> **YOUR OBJECTIVE**: Find each line containing the string "part". Copy it.

> **DATASET CONTENT**:
┌──

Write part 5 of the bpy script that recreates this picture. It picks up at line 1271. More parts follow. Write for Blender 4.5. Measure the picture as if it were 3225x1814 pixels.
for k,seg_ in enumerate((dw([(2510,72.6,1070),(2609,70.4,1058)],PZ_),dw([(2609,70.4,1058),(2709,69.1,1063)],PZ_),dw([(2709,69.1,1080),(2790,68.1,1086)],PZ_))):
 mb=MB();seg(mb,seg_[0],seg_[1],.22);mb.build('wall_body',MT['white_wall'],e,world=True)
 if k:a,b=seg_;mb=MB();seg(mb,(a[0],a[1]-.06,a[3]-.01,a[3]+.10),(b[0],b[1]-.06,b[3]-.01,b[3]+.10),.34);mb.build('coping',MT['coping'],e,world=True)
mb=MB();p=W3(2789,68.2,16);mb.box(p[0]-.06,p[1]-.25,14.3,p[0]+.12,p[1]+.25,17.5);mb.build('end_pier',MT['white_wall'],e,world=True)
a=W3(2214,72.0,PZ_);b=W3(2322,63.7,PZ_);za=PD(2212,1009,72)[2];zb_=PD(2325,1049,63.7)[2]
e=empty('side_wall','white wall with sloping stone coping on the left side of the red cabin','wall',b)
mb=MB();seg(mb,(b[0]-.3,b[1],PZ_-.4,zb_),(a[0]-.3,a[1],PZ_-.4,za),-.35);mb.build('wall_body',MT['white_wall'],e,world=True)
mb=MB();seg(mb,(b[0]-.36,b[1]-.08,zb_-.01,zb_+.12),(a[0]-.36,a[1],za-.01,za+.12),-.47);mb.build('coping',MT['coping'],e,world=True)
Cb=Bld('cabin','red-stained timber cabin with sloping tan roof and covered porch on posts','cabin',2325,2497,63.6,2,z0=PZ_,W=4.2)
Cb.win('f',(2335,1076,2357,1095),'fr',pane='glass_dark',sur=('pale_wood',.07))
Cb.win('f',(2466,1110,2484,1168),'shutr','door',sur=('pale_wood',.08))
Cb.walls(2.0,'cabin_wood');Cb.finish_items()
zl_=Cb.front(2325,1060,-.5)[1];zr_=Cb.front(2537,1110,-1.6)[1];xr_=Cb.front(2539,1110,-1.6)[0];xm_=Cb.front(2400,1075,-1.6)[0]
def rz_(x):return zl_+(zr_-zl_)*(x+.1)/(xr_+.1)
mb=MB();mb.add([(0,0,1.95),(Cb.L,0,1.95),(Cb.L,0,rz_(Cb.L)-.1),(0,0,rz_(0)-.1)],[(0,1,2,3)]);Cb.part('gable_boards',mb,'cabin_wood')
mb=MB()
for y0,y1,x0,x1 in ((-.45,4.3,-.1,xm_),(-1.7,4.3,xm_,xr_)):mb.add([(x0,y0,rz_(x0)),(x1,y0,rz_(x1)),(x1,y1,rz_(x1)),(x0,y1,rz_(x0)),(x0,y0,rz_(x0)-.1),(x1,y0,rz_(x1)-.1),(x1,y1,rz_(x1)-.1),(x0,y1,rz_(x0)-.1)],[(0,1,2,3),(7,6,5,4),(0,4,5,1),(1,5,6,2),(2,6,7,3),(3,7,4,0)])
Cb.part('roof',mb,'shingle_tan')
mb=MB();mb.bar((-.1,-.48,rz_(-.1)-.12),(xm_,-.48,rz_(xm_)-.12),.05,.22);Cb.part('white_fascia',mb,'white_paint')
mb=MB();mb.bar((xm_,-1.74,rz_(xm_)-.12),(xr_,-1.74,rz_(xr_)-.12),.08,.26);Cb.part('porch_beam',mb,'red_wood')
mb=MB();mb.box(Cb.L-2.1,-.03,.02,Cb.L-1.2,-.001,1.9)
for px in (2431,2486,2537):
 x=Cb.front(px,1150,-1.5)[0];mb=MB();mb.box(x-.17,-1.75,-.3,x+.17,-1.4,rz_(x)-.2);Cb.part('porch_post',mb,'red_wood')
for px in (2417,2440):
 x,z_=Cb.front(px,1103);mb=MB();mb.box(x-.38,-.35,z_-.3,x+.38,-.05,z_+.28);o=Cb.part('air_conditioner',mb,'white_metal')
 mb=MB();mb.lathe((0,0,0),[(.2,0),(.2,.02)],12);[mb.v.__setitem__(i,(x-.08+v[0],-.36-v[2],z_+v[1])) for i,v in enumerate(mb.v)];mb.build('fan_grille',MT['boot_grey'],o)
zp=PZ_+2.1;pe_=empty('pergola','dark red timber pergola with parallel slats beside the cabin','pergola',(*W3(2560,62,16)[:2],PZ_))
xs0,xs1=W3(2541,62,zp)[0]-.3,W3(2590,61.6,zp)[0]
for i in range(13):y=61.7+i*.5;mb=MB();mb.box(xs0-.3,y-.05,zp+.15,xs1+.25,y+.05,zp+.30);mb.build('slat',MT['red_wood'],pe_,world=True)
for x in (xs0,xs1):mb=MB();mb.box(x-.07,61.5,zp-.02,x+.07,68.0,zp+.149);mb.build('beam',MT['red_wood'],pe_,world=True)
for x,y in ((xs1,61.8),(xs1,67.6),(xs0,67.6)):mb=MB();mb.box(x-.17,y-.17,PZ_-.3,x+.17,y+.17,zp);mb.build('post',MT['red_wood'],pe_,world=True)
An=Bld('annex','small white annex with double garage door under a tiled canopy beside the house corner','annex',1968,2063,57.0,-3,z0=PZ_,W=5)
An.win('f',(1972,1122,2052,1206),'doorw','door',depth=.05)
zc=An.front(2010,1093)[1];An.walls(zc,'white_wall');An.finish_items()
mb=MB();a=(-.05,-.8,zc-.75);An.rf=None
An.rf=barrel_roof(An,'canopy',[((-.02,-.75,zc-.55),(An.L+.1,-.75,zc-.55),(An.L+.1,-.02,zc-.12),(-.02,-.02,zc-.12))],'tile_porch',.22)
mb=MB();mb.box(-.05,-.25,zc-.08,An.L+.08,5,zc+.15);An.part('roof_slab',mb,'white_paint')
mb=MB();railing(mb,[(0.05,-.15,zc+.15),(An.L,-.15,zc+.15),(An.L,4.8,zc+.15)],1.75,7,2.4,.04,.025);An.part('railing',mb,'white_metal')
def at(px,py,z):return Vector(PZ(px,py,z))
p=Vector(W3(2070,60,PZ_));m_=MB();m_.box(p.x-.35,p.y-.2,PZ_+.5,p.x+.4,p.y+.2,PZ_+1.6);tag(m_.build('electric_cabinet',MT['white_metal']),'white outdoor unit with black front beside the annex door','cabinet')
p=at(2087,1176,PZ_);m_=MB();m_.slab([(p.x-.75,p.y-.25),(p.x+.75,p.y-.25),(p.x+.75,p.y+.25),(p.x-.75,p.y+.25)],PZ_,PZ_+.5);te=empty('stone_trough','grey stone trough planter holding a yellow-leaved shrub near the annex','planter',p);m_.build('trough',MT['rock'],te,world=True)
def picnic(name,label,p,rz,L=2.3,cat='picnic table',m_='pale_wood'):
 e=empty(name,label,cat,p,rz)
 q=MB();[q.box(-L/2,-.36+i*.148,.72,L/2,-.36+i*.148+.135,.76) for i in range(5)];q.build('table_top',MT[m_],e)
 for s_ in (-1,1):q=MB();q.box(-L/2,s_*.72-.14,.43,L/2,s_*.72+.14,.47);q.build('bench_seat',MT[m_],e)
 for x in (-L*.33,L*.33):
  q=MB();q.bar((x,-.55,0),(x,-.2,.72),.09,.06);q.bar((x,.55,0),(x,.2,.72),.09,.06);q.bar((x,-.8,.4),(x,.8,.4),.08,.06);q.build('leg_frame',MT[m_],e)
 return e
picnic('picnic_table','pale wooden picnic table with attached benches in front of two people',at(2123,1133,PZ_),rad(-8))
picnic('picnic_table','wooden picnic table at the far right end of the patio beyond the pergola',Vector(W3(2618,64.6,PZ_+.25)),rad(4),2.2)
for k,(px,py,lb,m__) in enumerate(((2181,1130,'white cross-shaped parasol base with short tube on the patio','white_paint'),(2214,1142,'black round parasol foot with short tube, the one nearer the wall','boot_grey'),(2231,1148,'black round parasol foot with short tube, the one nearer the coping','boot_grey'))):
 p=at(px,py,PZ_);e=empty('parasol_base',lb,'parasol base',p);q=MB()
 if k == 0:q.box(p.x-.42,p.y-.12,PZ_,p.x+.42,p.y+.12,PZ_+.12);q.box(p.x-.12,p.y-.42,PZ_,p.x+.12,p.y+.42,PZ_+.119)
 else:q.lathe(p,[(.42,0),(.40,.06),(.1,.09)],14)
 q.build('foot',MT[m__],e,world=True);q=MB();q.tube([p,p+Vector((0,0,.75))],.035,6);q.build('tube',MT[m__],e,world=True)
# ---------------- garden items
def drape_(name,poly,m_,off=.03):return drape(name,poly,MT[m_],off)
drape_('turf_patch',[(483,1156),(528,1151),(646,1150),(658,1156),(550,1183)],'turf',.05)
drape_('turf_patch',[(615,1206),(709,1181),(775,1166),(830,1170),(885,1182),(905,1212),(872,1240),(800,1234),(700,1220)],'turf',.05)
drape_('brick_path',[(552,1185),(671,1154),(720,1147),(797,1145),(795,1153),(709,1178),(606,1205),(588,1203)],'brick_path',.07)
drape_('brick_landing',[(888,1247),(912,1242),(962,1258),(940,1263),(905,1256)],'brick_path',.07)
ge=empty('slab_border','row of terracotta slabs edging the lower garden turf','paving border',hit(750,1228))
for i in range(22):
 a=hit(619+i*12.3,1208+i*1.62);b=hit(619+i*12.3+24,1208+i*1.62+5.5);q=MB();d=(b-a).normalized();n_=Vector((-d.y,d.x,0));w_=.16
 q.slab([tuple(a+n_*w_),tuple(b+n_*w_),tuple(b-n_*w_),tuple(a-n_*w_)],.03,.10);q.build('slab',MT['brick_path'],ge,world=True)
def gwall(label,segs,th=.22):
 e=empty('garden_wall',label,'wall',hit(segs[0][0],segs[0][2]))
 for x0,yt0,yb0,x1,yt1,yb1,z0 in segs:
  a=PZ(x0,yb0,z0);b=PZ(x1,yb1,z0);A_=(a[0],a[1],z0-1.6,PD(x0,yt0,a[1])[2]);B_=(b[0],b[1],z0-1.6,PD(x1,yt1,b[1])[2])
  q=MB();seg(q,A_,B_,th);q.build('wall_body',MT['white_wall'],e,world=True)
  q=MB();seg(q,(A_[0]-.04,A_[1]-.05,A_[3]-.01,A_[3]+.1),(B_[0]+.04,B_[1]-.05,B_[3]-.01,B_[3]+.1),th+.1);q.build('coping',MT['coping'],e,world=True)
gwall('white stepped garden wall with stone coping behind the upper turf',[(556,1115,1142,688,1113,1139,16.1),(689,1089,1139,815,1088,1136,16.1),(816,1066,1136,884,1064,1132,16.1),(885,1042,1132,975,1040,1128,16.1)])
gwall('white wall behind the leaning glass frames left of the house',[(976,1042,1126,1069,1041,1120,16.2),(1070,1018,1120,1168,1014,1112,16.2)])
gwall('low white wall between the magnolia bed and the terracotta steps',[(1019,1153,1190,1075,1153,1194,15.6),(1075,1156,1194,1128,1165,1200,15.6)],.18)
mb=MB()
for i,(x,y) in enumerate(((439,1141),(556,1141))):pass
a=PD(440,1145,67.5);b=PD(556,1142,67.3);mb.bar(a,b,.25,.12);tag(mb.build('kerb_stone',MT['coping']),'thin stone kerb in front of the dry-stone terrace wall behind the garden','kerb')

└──

> **IN RESPONSE**:
Write part 5 of the bpy script that recreates this picture. It picks up at line 1271. More parts follow. Write for Blender 4.5. Measure the picture as if it were 3225x1814 pixels.
mb=MB();mb.add([(0,0,1.95),(Cb.L,0,1.95),(Cb.L,0,rz_(Cb.L)-.1),(0,0,rz_(0)-.1)],[(0,1,2,3)]);Cb.part('gable_boards',mb,'cabin_wood')
Cb.part('roof',mb,'shingle_tan')
mb=MB();mb.bar((-.1,-.48,rz_(-.1)-.12),(xm_,-.48,rz_(xm_)-.12),.05,.22);Cb.part('white_fascia',mb,'white_paint')
mb=MB();mb.bar((xm_,-1.74,rz_(xm_)-.12),(xr_,-1.74,rz_(xr_)-.12),.08,.26);Cb.part('porch_beam',mb,'red_wood')
 x=Cb.front(px,1150,-1.5)[0];mb=MB();mb.box(x-.17,-1.75,-.3,x+.17,-1.4,rz_(x)-.2);Cb.part('porch_post',mb,'red_wood')
 x,z_=Cb.front(px,1103);mb=MB();mb.box(x-.38,-.35,z_-.3,x+.38,-.05,z_+.28);o=Cb.part('air_conditioner',mb,'white_metal')
mb=MB();mb.box(-.05,-.25,zc-.08,An.L+.08,5,zc+.15);An.part('roof_slab',mb,'white_paint')
mb=MB();railing(mb,[(0.05,-.15,zc+.15),(An.L,-.15,zc+.15),(An.L,4.8,zc+.15)],1.75,7,2.4,.04,.025);An.part('railing',mb,'white_metal')